Traditional instructions. A great long parts list which you are supposed to check through before starting - and never do. Well I don't anyway and even if I did, it wouldn't do me any good here. It's not like I can ring the manufacturer up for spare parts. Not unless I have a special old telephone anyway.
After the list, lots of words in great big slabs of text. The sort of great big text slabs that people tell me they prefer in magazine article rather than all those new fangled pictures and boxes and stuff. The sort of thing that every other type of magazine outside toy trains has. The ones that sell in any numbers anyway.
Sorry, moaning. Seriously though, I hate digging through this stuff. At least give me a bulleted list so I can tick stages off as I work.
This is more like it. A great big exploded diagram. All the parts shown and clearly enough that I probably won't bother reading the words.
Sadly, producing this sort of diagram is horribly expensive now. Draughtsmen aren't easy to find and those you can hire want hundreds of pounds per day to draw simply because they know they are worth it. Why can't people work for three shillings, a bowl of porridge and a day off being horsewhipped? The good old days have certainly gone...
3 comments:
Speaking as a draughtsman those type of illustrations used to be nightmare'ish, but with the advent of CAD are relatively easy to produce nowadays.
I thought traditional instructions comprised of scant text and a poor hand drawn diagram done by a 6 year old in the dark, all reproduced on a wonky photocopier thats out of ink...

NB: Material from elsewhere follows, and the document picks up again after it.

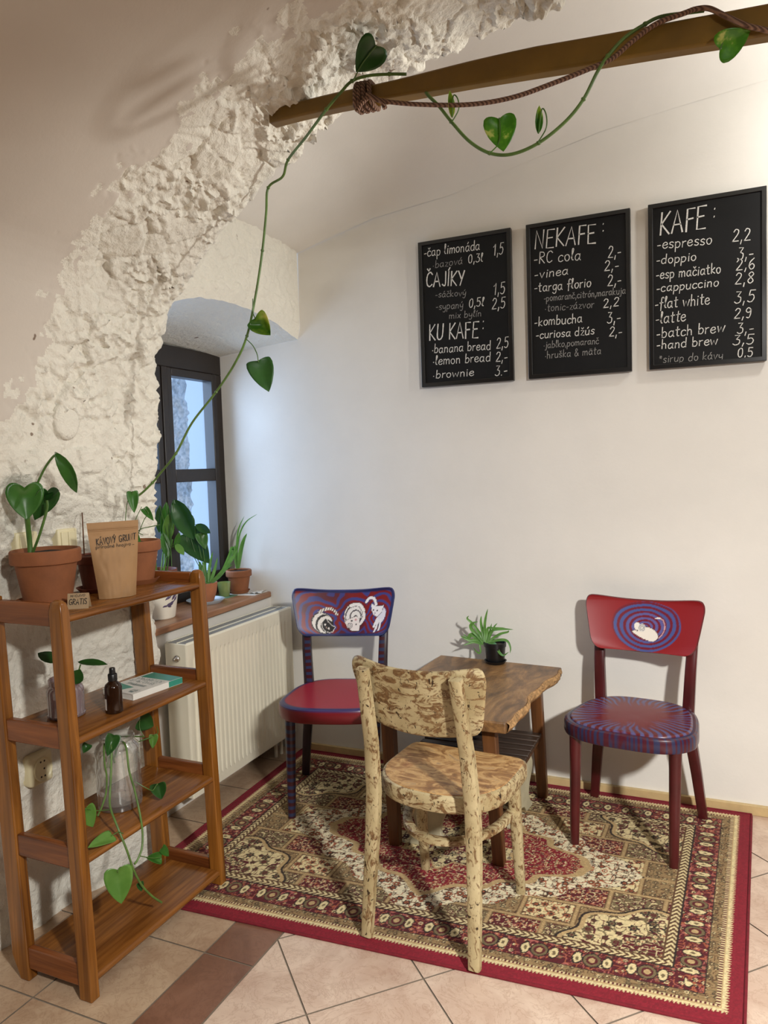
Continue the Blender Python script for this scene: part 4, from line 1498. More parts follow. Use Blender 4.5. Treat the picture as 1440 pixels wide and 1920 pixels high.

The good old days certainly haven't gone, Phil. Apart from being a modelmaker, I am also an old school technical illustrator, who can still do a cutaway or proper perspective exploded view with a Staedtler pen and a set of ellipse guides. And that coach drawing could be done in about four hours, for which you'd have to fork out a "monstrous" £70. If there ARE draughtsmen who can get more, I 'd love to know from whence comes their work. Also, that coach drawing requires an illustrator. Yer average draughtsman wouldn't know where to begin! Most illustrators can draught. Few, if any, draughtsmen could ever illustrate.